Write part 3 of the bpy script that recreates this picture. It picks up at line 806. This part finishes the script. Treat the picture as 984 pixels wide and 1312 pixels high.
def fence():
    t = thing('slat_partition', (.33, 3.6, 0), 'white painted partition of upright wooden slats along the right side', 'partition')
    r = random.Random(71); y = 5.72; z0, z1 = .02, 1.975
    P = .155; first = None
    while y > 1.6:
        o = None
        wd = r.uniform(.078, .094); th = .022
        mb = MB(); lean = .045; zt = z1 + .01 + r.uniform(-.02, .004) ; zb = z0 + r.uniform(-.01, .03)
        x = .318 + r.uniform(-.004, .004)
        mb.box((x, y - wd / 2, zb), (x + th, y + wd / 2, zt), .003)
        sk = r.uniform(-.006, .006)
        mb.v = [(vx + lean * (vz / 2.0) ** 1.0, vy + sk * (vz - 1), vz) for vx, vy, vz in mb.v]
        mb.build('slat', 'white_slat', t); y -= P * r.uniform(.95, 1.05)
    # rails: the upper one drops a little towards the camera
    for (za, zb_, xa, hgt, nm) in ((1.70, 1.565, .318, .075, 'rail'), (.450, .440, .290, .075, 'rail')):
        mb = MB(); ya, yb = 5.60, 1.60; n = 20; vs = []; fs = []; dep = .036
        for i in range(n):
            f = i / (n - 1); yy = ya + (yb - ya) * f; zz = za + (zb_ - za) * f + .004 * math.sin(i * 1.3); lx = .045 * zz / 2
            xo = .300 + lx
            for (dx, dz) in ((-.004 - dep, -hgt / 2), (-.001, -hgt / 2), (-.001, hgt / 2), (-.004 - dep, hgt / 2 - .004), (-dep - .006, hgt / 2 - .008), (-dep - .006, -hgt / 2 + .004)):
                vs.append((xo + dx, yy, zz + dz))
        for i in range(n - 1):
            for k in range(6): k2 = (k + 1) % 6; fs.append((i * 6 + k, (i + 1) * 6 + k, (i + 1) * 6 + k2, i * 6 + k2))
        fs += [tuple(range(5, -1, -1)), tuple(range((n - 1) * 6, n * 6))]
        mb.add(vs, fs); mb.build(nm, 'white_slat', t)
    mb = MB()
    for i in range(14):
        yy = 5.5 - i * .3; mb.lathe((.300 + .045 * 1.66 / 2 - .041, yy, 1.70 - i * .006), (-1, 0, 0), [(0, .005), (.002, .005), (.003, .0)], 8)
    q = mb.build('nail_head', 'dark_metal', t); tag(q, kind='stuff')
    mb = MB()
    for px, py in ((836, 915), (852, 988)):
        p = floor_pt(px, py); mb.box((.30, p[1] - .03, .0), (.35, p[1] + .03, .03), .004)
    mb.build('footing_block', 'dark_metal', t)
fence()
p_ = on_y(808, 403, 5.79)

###

**Direction**
Transcribe all of the material exactly. Omit nothing.

**Written response**
Write part 3 of the bpy script that recreates this picture. It picks up at line 806. This part finishes the script. Treat the picture as 984 pixels wide and 1312 pixels high.
def fence():
    t = thing('slat_partition', (.33, 3.6, 0), 'white painted partition of upright wooden slats along the right side', 'partition')
    r = random.Random(71); y = 5.72; z0, z1 = .02, 1.975
    P = .155; first = None
    while y > 1.6:
        o = None
        wd = r.uniform(.078, .094); th = .022
        mb = MB(); lean = .045; zt = z1 + .01 + r.uniform(-.02, .004) ; zb = z0 + r.uniform(-.01, .03)
        x = .318 + r.uniform(-.004, .004)
        mb.box((x, y - wd / 2, zb), (x + th, y + wd / 2, zt), .003)
        sk = r.uniform(-.006, .006)
        mb.v = [(vx + lean * (vz / 2.0) ** 1.0, vy + sk * (vz - 1), vz) for vx, vy, vz in mb.v]
        mb.build('slat', 'white_slat', t); y -= P * r.uniform(.95, 1.05)
    # rails: the upper one drops a little towards the camera
    for (za, zb_, xa, hgt, nm) in ((1.70, 1.565, .318, .075, 'rail'), (.450, .440, .290, .075, 'rail')):
        mb = MB(); ya, yb = 5.60, 1.60; n = 20; vs = []; fs = []; dep = .036
        for i in range(n):
            f = i / (n - 1); yy = ya + (yb - ya) * f; zz = za + (zb_ - za) * f + .004 * math.sin(i * 1.3); lx = .045 * zz / 2
            xo = .300 + lx
            for (dx, dz) in ((-.004 - dep, -hgt / 2), (-.001, -hgt / 2), (-.001, hgt / 2), (-.004 - dep, hgt / 2 - .004), (-dep - .006, hgt / 2 - .008), (-dep - .006, -hgt / 2 + .004)):
                vs.append((xo + dx, yy, zz + dz))
        for i in range(n - 1):
            for k in range(6): k2 = (k + 1) % 6; fs.append((i * 6 + k, (i + 1) * 6 + k, (i + 1) * 6 + k2, i * 6 + k2))
        fs += [tuple(range(5, -1, -1)), tuple(range((n - 1) * 6, n * 6))]
        mb.add(vs, fs); mb.build(nm, 'white_slat', t)
    mb = MB()
    for i in range(14):
        yy = 5.5 - i * .3; mb.lathe((.300 + .045 * 1.66 / 2 - .041, yy, 1.70 - i * .006), (-1, 0, 0), [(0, .005), (.002, .005), (.003, .0)], 8)
    q = mb.build('nail_head', 'dark_metal', t); tag(q, kind='stuff')
    mb = MB()
    for px, py in ((836, 915), (852, 988)):
        p = floor_pt(px, py); mb.box((.30, p[1] - .03, .0), (.35, p[1] + .03, .03), .004)
    mb.build('footing_block', 'dark_metal', t)
fence()
p_ = on_y(808, 403, 5.79)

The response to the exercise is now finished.